JOB = Please output the data below exactly as given, starting at its first line and stopping after the line that contains "m.obj('leg', blackmetal, t)".

PROVIDED INFORMATION =
•••••

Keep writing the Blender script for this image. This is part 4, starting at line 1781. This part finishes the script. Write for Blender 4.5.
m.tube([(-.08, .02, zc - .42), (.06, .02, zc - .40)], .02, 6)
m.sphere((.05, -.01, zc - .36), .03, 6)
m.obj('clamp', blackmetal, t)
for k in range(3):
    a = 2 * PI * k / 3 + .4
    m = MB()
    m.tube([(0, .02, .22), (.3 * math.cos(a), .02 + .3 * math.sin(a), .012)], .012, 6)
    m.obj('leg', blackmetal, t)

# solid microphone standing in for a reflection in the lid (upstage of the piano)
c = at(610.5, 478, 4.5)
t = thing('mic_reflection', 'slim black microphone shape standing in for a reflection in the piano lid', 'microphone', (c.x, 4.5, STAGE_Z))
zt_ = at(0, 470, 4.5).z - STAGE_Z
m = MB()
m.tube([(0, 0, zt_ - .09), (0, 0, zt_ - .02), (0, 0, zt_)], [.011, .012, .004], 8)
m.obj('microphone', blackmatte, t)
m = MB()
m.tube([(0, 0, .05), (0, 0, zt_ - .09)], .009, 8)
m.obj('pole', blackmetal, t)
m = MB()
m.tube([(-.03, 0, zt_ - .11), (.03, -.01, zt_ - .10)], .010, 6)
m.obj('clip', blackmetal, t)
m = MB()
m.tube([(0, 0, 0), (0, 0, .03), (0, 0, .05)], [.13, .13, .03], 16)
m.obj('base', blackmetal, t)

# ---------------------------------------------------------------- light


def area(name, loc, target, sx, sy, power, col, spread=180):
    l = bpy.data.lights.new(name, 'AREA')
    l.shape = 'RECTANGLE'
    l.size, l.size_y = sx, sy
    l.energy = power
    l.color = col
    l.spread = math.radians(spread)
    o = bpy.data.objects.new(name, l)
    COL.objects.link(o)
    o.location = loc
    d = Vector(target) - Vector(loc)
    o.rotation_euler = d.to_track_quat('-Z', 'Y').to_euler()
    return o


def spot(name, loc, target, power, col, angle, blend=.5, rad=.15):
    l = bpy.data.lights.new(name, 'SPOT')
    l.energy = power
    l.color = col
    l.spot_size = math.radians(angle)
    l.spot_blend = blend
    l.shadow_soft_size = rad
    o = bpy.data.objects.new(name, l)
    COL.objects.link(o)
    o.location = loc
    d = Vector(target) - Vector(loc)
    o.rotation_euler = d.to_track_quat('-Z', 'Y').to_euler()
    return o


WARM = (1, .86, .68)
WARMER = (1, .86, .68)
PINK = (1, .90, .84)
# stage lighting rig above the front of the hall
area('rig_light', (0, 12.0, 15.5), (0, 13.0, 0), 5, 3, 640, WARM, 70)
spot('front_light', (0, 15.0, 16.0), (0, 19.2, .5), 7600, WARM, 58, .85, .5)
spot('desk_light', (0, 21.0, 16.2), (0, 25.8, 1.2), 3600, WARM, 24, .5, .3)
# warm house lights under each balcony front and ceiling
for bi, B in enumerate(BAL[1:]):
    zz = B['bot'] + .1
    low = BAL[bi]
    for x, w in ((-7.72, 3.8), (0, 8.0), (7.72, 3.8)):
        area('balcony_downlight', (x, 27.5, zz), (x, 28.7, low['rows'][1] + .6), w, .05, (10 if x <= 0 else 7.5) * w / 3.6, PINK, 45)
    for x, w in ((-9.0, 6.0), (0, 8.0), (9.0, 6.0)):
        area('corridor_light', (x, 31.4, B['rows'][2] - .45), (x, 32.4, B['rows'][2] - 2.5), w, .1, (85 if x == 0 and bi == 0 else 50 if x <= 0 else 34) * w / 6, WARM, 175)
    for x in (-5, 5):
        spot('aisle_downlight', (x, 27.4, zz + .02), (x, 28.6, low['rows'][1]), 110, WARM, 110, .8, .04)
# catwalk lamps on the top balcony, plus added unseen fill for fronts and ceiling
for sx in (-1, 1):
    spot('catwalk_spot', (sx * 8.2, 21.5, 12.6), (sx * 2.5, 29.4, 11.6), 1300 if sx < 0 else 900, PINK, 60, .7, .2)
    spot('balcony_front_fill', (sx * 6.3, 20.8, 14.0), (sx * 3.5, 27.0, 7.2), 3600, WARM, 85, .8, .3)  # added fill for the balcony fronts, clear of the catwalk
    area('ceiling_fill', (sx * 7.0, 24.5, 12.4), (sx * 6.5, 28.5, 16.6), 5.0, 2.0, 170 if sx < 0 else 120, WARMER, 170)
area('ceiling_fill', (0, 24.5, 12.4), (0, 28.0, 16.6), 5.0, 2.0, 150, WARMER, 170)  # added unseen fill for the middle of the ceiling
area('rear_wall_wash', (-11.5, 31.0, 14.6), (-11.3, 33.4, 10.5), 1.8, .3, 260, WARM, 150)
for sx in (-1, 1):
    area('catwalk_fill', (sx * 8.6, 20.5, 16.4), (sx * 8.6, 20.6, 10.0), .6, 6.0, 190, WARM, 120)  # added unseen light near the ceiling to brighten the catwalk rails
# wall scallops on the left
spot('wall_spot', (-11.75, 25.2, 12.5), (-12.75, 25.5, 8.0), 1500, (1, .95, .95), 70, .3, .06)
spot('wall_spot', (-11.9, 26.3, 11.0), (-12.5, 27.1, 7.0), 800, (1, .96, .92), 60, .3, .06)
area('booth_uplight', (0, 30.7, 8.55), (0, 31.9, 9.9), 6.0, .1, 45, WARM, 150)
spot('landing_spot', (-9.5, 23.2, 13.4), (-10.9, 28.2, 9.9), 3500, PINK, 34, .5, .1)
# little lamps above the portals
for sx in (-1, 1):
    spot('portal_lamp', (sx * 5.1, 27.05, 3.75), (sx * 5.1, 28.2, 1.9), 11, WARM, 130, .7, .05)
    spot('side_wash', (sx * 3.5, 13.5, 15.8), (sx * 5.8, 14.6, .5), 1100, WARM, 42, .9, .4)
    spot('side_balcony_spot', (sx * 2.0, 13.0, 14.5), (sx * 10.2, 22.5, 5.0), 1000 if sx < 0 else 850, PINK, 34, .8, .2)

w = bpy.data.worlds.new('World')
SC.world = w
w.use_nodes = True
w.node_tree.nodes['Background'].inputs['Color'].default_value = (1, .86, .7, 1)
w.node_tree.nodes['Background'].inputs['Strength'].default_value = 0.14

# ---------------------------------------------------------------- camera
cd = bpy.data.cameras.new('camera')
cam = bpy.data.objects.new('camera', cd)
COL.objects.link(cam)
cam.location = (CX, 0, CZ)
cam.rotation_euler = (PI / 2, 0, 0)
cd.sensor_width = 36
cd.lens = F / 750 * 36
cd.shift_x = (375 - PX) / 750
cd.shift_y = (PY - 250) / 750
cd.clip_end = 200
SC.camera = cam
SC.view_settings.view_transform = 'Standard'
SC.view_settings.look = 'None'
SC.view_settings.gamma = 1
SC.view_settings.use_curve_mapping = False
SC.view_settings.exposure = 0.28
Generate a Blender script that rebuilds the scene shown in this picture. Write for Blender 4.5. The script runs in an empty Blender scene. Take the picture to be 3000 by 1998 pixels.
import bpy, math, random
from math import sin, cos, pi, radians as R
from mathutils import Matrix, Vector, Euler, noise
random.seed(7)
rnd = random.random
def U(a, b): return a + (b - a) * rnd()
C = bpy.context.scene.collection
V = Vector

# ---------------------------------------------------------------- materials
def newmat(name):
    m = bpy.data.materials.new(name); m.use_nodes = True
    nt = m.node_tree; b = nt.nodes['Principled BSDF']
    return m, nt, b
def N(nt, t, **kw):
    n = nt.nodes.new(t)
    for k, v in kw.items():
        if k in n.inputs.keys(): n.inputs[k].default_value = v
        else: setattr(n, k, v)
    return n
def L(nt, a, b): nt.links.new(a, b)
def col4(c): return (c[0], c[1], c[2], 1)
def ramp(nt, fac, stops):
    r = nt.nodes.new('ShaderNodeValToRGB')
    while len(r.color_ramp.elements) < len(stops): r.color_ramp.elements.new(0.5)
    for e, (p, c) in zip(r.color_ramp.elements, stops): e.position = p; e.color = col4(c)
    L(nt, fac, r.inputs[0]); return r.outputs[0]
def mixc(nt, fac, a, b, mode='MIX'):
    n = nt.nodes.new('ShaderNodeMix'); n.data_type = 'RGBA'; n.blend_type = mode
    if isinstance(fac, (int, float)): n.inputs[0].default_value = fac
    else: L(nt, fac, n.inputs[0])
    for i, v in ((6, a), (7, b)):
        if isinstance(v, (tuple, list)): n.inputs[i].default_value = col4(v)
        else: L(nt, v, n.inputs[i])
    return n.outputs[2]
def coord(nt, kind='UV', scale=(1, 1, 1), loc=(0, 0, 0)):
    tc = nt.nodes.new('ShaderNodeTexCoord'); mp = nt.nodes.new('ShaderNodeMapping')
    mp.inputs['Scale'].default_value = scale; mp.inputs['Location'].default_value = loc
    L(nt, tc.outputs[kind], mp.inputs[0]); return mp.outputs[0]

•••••

SOLVED EXERCISE =
Keep writing the Blender script for this image. This is part 4, starting at line 1781. This part finishes the script. Write for Blender 4.5.
m.tube([(-.08, .02, zc - .42), (.06, .02, zc - .40)], .02, 6)
m.sphere((.05, -.01, zc - .36), .03, 6)
m.obj('clamp', blackmetal, t)
for k in range(3):
    a = 2 * PI * k / 3 + .4
    m = MB()
    m.tube([(0, .02, .22), (.3 * math.cos(a), .02 + .3 * math.sin(a), .012)], .012, 6)
    m.obj('leg', blackmetal, t)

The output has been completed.